In public comments this week, Foreign Minister Shimon Peres effectively confirmed that there has been at least one meeting between Israeli and Syrian officers in the recent past.

But in the same breath, Peres cast doubt on whether the current, relatively low level of diplomatic contacts could actually produce the breakthrough that the Israeli-Syrian negotiating track needs.

“I tend to doubt it,” Peres said.

In an effort to get the stalled negotiations moving, Peres has long been urging – without success – a meeting between himself and his Syrian counterpart as a way of upgrading the dialogue and investing it with new vigor.
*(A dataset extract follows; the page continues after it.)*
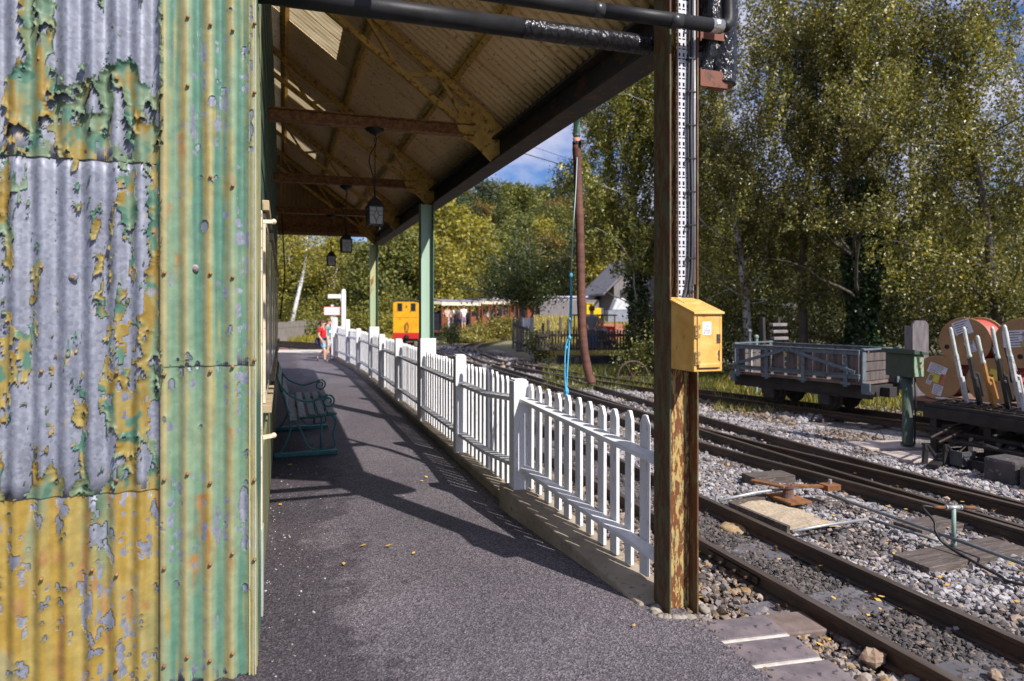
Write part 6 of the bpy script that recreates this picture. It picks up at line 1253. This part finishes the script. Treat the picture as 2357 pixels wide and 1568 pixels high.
for i, (px, Y, rx, h, lb) in enumerate(((1650,26,2.4,3.6,'dark thicket far behind the yellow box'),(1820,26,2.8,4.2,'dark thicket far behind the wagon'),(2010,25,3.0,4.4,'dark thicket far behind the ivy trunk'),(2200,24,3.0,4.6,'dark thicket far behind the cable drums'),(2400,22,3.0,4.6,'dark thicket beyond the photo edge'))):
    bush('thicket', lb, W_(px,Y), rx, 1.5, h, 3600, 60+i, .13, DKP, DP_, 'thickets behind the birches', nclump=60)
# dark round tree left of the hose
t_ = thing('round_tree', 'dark green round crowned tree with forked trunk by the board gate', 'tree', W_(1197,27)); mb = MB(); cen = []
tp = limb(mb, (0,0,-.1), (.0,.0,1), 2.15, .17, .12, 3, .08, 5)
rr = random.Random(9); r = np.random.default_rng(9); cl = []
for i in range(34):
    a = rr.random()*2*PI; el = rr.uniform(.12,1.4); ln = rr.uniform(1.3,3.0); lp_ = limb(mb, tp[-1], (math.cos(a)*math.cos(el)*.8,math.sin(a)*math.cos(el)*.8,math.sin(el)*1.05), ln, .075, .01, 900+i, .2)
    for p in lp_[2:]:
        m_ = 120; cen.append(np.array(p)+r.normal(0,.27,(m_,3))); cl.append(np.full(m_, rr.uniform(.7,1.25)))
obj('trunk', mb, barkmat('grey_bark', (.10,.09,.08), (.2,.185,.17)), t_, smooth=True)
leafcloud('crown', np.concatenate(cen), .095, t_, leaf_m, [(.030,.055,.014),(.055,.085,.020),(.09,.12,.03),(.15,.16,.04),(.25,.23,.05)], 8, (.27,.32,.22,.13,.06), flat=.3, clump=np.concatenate(cl))
# ---- distant trees: six kinds, every tree an object of its own
YLW = [(.34,.29,.030),(.26,.24,.035),(.20,.20,.035),(.42,.35,.05),(.13,.14,.03)]; MID = [(.13,.155,.035),(.18,.19,.045),(.09,.115,.028),(.24,.23,.05)]; DRK = [(.035,.055,.020),(.055,.08,.026),(.085,.105,.03),(.12,.13,.04)]; ORG = [(.24,.16,.04),(.18,.14,.04),(.12,.11,.035),(.28,.21,.05)]; BLU = [(.04,.075,.045),(.06,.095,.05),(.09,.12,.06)]
def fartree(seed, h, cr, pal, leaf, n=5200, base=.18, bark=None, cone=0):
    r = np.random.default_rng(seed); rr = random.Random(seed); mb = MB(); t_ = thing('distant_tree', '', 'tree', (0,0,-99))
    tp = limb(mb, (0,0,-.3), (0,0,1), h*.8, .16, .03, seed, .05, 6); cc = []
    for i in range(46):
        u = rr.uniform(base,1); a = rr.random()*2*PI; q = cr*math.sqrt(rr.random())*(math.sin(min(1,(1-u)*1.5+.18)*PI/2) if not cone else (1.05-u)); cc.append((q*math.cos(a), q*math.sin(a), u*h))
        if i < 14: mb.tube([tuple(tp[min(5,int(u*5))]), tuple(Vector(cc[-1])*.75+tp[min(6,int(u*6))]*.25), cc[-1]], [.05,.03,.01], 5, cap=False)
    cc = np.array(cc); k = r.integers(0,len(cc),n); tone = r.uniform(.62,1.3,len(cc))
    c = cc[k]+r.normal(0,1,(n,3))*np.array((cr*.17,cr*.17,h*.055))
    obj('trunk', mb, bark or dark_bark, t_, smooth=True); leafcloud('crown', c, leaf, t_, far_leaf, pal, seed, None, flat=.25, clump=tone[k], ratio=.75); return t_
K = [fartree(101,7.5,2.3,YLW,.24), fartree(102,7,2.6,MID,.24), fartree(103,6.5,2.8,DRK,.24), fartree(104,6,2.5,ORG,.23), fartree(105,8.5,2.0,YLW,.22,bark=birch_bark), fartree(106,5.5,2.9,BLU,.24)]
KL = ['bright yellow green tree','mid green tree','dark green tree','brownish autumn tree','tall slim yellow leaved birch','bluish green tree']
used = set(); cnt = {}
def place(k, x, y, sc, where, grp):
    z = float(hgt(np.array(x), np.array(y)))-.1
    o = K[k] if k not in used else copy_tree(K[k]); used.add(k)
    o.location = (x,y,z); o.scale = (sc*random.uniform(.9,1.15),sc*random.uniform(.9,1.15),sc); o.rotation_euler = (0,0,random.random()*6.28)
    o['label'] = KL[k]+' '+where; o['group'] = KL[k]+'s '+grp
rr = random.Random(21)
# behind the platform end and the locomotive
for i in range(22):
    px = rr.uniform(600,1010); Y = rr.uniform(44,60); p = gnd(px,Y); place(rr.choice([0,1,1,4,0,2,1]), p.x, p.y, rr.uniform(.62,1.0), 'in the wood beyond the platform end', 'beyond the platform end')
for px, Y, k, s in ((985,55,0,1.15),(1020,54,0,1.3),(1062,58,4,1.1),(1095,60,0,1.15),(1140,63,1,1.1),(1000,50,0,.7),(1045,52,0,.8),(1088,57,3,.7),(1118,59,2,.8),(1150,62,1,.85)):
    p = gnd(px,Y); place(k, p.x, p.y, s, 'standing behind the open carriages', 'behind the open carriages')
for i in range(26):
    px = rr.uniform(960,1330); Y = rr.uniform(64,88); p = gnd(px,Y); place(rr.choice([0,1,3,3,2,1,0]), p.x, p.y, rr.uniform(.8,1.15), 'on the lower slope of the wooded hill', 'on the lower hill slope')
for i in range(46):
    px = rr.uniform(930,1420); Y = rr.uniform(92,150); p = gnd(px,Y); place(rr.choice([5,2,1,5,3,5]), p.x, p.y, rr.uniform(.95,1.5), 'on the hilltop below the sky', 'on the hilltop')
for i in range(26):
    px = rr.uniform(1240,1640); Y = rr.uniform(56,84); p = gnd(px,Y); place(rr.choice([0,1,2,3,1,2]), p.x, p.y, rr.uniform(.7,1.1), 'on the slope behind the barn', 'behind the barn')
for i in range(26):
    px = rr.uniform(1640,2500); Y = rr.uniform(30,46); p = gnd(px,Y); place(rr.choice([2,1,2,5,1]), p.x, p.y, rr.uniform(.75,1.1), 'in the dark wood far behind the birches', 'far behind the birches')
lb_ = thing('leaning_birch', 'white leaning birch trunk with a thin crown beyond the grey paling fence', 'tree', gnd(664,42,-.2)); mb = MB(); mb.tube([(0,0,-.2),(.5,0,2.2),(.95,.0,4.2),(1.15,0,6.5)], [.14,.12,.09,.03], 8); obj('trunk', mb, mat('white_bark', (.6,.58,.56), (.75,.73,.71), scale=3, c3=(.12,.1,.09), s3=4), lb_, smooth=True)
r = np.random.default_rng(77); c = np.array((1.0,0,5.5))+r.normal(0,1,(2600,3))*np.array((.9,.9,.9)); leafcloud('crown', c, .16, lb_, far_leaf, YLW, 5, None, flat=.2)
# low greenery along the tracks
GRS = [(.30,.26,.05),(.22,.21,.05),(.16,.17,.04),(.36,.30,.08)]
for i, (px, Y, rx, h, lb) in enumerate(((1066,33.5,.8,.38,'tall yellow weeds right of the dark bush by the train'),(1098,34.8,1.1,.75,'yellow green brambles below the second carriage'),(1138,35.5,1.1,1.25,'tallest yellow green brambles before the white roofed carriages'),(1168,35,.9,1.1,'yellow grass clump left of the dark tree'),(1085,33.2,1.0,.35,'low yellow weeds at the edge of the curved track'))):
    bush('weed_clump', lb, W_(px,Y), rx, .7, h, 2600, 140+i, .11, GRS, None, 'yellow weeds along the curve', 'weeds', stem=False)
bush('dark_bush', 'small dark green bush right of the column before the open train', W_(1036,31.5), .62, .5, .95, 2600, 150, .07, [(.025,.045,.018),(.045,.07,.024),(.07,.095,.03)])
for i, (px, Y, rx, h, lb) in enumerate(((770,38,2.5,1.6,'bushy yellow hedge behind the notice sign'),(855,38,2.6,1.3,'bushy hedge between finger post and locomotive'),(900,40,2.5,2.2,'green bush left of the locomotive cab'),(690,46,2.5,2.4,'bush behind the grey paling fence'))):
    bush('hedge_bush', lb, W_(px,Y), rx, 1.2, h, 3400, 160+i, .14, YLW+MID, None, 'bushes beyond the platform end', m=far_leaf)
bush('bramble', 'brambles growing over the yard fence by the white trunk', W_(1490,20.0), 1.0, .6, 1.6, 3000, 171, .08, DKP, DP_)
bush('bramble', 'low brambles at the left end of the yard fence', W_(1238,21.0), .5, .4, .9, 1200, 172, .08, DKP, DP_)
bush('bramble', 'brambles round the rusty iron wheel', W_(1508,16.2), .8, .5, .9, 2600, 173, .07, MID+DKP, None)
# grass: blades
def grass(name, n, sampler, hgt_, pal, seed, z=-.21):
    r = np.random.default_rng(seed); x, y = sampler(r, n); n = len(x); h = hgt_*r.uniform(.4,1.3,n); a = r.uniform(0,2*PI,n); zz = np.maximum(hgt(x, y), z)-.01; w = h*.10+.004; ln = r.normal(0,.35,(n,2))*h[:,None]
    b0 = np.c_[x-np.cos(a)*w, y-np.sin(a)*w, zz]; b1 = np.c_[x+np.cos(a)*w, y+np.sin(a)*w, zz]; t_ = np.c_[x+ln[:,0], y+ln[:,1], zz+h]
    V = np.stack((b0,b1,t_),1).reshape(-1,3); F = np.arange(n*3).reshape(n,3); pal = np.array(pal); c = pal[r.choice(len(pal),n)]*r.uniform(.7,1.3,(n,1))
    return tag(npmesh(name, V, F, leaf_m, fcol=c), kind='stuff')
def band(px0, px1, Y0, Y1):
    def f(r, n):
        px = r.uniform(px0,px1,n); Y = r.uniform(Y0,Y1,n); X = (px-1178.5)/1571*Y; return X*ct+Y*st_, -X*st_+Y*ct
    return f
grass('grass', 16000, band(1250,1640,13.6,19.5), .16, [(.10,.12,.03),(.16,.16,.04),(.22,.20,.06),(.07,.09,.02)], 31)
grass('grass', 14000, band(1640,2450,10.8,17), .15, [(.14,.15,.035),(.24,.21,.05),(.32,.26,.06),(.08,.10,.025)], 32)
grass('grass', 22000, band(1230,1520,23,48), .22, [(.40,.34,.10),(.30,.27,.08),(.46,.38,.14)], 33, -.2)
grass('grass', 7000, band(1040,1150,32.8,37), .14, GRS, 34)
grass('grass', 12000, band(640,960,34,44), .3, YLW, 35)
Netanyahu, meanwhile, has accused Peres and the government of planning to strike a secret deal with the Syrians.

His harder-line Likud colleague, Ariel Sharon, solemnly vowed that if such an agreement is reached, the Likud will refuse to implement it if and when it is returned to power.

Labor spokesmen replied by reiterating their party’s pledge to submit any Golan agreement to the people for its approval, by referendum or election, before the agreement is ratified.

But there are members of Rabin’s party, and indeed even within his Cabinet, who seem increasingly disenchanted with the idea of a deep or total withdrawal on the Golan.

At the same time, the escalation of fighting in southern Lebanon poses yet another problem for the prime minister: To what extent, if at all, is his military freedom of action limited by the very fact that he is attempting to negotiate with Syria?

Likud leaders like Netanyahu and Sharon insisted this week that the government’s ability to hit back hard at Hezbollah was limited by its negotiations with Syria.

The Likud opposition’s attacks on the government seemed reinforced by an embarrassing spat within the military.

Maj. Gen. Amiram Levine, the new commander of the northern sector, which includes all operations in southern Lebanon, appeared to be contemplating a major military action against Hezbollah bases outside of the security zone.

While his remarks were quickly disclaimed by the chief of staff, Lt. Gen. Ehud Barak, Barak himself sought to dispel the impression that Israel is pulling its punches in Lebanon out of concern for the peace process with Syria.

But in comments this week, Barak also said that if Israel approached Syria with a request to curb Hezbollah action in Lebanon, Israel’s negotiating position could the weakened.

In a further effort to quell the notion of a weak resolve, Peres denied that political constraints were being placed on army operations.

“Any peace negotiations will never prevent or interfere with taking the required measures to ensure quiet and security in the north,” the foreign minister said.